DESCRIPTION OF THE TASK:
Report each line of the data that has "from" somewhere in it.
--- Begin INFORMATION SHOWN ---
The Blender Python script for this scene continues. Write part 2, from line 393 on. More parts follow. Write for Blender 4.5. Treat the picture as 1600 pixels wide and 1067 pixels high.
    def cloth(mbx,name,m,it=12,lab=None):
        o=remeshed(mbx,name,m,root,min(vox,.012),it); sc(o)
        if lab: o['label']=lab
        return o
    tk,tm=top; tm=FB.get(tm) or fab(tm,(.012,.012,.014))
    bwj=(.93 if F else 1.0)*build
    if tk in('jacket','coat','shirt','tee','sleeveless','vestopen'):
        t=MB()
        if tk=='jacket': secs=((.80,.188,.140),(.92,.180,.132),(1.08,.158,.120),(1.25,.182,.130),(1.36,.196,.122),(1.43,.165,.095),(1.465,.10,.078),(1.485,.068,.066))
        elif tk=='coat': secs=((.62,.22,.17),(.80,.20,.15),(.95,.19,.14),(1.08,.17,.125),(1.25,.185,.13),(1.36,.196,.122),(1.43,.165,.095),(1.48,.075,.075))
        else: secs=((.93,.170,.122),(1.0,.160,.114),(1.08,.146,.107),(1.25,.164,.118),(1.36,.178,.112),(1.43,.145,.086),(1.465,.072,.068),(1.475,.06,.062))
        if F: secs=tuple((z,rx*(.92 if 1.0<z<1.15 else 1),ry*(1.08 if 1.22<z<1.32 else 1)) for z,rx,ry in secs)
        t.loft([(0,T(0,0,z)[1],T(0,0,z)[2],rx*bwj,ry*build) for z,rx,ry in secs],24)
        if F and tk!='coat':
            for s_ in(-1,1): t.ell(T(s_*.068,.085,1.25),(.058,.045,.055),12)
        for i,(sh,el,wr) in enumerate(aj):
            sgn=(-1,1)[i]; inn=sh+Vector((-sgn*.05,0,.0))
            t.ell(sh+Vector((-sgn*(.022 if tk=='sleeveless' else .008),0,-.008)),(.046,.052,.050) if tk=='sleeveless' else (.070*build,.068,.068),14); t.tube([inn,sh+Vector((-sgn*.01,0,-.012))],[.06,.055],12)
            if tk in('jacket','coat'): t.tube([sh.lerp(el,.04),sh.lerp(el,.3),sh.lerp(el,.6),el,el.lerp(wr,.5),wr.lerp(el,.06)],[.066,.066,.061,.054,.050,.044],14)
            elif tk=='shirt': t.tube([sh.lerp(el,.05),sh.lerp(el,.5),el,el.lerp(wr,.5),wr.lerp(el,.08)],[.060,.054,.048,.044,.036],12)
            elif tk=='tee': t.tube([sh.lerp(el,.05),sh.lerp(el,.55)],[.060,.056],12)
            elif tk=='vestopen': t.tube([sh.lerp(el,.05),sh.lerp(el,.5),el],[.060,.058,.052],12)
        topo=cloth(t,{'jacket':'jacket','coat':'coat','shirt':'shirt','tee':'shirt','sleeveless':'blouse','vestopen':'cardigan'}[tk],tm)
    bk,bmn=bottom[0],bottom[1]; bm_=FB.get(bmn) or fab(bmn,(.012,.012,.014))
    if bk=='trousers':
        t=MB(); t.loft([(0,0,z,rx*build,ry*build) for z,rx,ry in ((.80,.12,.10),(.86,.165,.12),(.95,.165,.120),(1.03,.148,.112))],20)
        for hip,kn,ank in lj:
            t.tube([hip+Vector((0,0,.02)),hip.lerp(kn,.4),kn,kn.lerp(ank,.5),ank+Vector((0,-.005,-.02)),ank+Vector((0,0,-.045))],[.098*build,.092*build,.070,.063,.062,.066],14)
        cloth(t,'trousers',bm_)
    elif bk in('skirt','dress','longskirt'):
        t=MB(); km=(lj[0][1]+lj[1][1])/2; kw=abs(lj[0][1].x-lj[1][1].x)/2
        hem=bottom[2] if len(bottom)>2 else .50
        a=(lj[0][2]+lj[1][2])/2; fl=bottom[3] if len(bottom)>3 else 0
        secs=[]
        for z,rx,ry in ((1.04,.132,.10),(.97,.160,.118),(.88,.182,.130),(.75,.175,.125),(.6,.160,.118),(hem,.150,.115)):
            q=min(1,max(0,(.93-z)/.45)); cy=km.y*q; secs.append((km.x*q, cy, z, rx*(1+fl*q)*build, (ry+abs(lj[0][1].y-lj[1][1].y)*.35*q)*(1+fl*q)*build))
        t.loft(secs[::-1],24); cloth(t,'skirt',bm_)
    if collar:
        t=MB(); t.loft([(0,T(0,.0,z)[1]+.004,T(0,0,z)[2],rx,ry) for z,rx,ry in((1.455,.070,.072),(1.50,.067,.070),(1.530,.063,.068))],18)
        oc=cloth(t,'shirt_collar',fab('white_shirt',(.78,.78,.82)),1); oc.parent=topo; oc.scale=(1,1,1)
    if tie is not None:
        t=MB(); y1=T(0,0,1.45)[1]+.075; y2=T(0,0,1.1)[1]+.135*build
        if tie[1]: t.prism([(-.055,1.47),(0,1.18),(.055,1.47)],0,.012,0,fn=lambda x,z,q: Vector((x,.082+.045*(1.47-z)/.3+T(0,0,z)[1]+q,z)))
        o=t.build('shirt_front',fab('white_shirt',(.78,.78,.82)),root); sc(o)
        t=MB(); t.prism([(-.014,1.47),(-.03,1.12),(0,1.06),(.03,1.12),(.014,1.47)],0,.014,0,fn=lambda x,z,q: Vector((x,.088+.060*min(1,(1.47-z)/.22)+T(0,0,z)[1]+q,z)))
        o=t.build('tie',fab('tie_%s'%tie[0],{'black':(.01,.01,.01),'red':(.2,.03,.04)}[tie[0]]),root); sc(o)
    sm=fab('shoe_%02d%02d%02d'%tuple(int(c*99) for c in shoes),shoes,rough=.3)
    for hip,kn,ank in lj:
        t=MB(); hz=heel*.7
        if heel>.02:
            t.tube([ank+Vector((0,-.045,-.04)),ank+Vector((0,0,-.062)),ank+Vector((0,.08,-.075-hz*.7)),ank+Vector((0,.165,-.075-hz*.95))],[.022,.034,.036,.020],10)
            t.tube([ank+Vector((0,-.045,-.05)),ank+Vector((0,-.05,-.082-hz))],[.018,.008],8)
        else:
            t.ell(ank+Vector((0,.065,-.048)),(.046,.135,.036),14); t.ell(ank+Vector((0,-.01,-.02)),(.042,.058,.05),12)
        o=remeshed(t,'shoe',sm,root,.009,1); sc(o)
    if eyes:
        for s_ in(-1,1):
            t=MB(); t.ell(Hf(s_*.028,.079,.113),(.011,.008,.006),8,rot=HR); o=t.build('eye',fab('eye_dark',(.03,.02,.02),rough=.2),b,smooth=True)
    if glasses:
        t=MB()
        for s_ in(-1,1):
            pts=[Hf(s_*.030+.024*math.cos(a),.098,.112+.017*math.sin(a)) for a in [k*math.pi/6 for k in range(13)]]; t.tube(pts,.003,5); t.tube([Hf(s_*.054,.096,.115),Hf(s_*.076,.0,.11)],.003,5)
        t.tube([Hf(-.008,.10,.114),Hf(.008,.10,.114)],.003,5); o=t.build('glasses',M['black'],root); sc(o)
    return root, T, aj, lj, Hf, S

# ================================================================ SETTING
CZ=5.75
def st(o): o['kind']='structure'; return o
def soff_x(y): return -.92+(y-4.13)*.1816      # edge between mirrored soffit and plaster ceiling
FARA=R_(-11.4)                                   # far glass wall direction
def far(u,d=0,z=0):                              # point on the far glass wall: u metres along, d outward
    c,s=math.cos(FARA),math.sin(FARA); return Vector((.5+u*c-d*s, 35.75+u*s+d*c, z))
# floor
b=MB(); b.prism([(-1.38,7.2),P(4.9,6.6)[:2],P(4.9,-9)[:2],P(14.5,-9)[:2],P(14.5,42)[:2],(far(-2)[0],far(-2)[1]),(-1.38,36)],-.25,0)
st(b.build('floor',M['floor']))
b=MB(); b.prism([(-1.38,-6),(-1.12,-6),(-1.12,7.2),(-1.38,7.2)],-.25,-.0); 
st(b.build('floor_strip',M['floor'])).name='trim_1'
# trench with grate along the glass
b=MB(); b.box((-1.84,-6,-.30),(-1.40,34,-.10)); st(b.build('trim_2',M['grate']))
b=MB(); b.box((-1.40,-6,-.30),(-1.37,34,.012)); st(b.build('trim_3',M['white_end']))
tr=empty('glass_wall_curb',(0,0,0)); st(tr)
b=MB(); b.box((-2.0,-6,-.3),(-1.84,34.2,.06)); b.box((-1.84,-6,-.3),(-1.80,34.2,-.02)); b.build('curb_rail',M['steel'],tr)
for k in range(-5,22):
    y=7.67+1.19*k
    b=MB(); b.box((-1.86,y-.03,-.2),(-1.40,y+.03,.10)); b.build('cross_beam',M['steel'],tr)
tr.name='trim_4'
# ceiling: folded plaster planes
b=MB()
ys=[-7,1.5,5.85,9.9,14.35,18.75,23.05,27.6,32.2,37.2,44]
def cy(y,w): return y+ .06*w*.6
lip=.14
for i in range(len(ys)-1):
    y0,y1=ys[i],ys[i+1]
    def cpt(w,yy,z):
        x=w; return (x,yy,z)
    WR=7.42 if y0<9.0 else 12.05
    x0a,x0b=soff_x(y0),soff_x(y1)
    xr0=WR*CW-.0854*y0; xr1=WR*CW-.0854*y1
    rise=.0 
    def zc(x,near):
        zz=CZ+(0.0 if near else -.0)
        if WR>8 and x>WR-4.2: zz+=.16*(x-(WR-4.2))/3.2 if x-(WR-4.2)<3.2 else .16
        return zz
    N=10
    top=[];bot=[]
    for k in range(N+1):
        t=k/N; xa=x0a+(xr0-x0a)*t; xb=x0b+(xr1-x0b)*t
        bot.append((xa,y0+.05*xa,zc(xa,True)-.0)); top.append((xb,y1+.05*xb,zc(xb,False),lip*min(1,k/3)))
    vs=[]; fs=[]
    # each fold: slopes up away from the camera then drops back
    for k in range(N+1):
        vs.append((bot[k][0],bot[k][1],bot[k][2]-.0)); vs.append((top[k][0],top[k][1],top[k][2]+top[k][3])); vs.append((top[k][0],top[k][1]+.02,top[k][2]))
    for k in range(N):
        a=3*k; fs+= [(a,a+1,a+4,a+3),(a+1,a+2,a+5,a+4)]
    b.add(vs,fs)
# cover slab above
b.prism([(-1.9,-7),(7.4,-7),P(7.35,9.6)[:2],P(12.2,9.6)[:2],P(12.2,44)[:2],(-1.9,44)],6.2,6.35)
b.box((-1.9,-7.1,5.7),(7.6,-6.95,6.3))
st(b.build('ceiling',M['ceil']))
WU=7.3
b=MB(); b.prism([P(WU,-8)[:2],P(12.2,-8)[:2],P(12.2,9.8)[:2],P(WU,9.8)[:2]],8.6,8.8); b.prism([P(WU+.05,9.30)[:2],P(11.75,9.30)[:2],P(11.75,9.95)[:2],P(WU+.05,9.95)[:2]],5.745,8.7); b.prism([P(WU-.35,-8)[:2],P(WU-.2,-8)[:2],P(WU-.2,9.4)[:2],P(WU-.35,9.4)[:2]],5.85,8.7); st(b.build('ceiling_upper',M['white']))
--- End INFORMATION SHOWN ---
ANSWER TO THE EXERCISE:
The Blender Python script for this scene continues. Write part 2, from line 393 on. More parts follow. Write for Blender 4.5. Treat the picture as 1600 pixels wide and 1067 pixels high.
    # each fold: slopes up away from the camera then drops back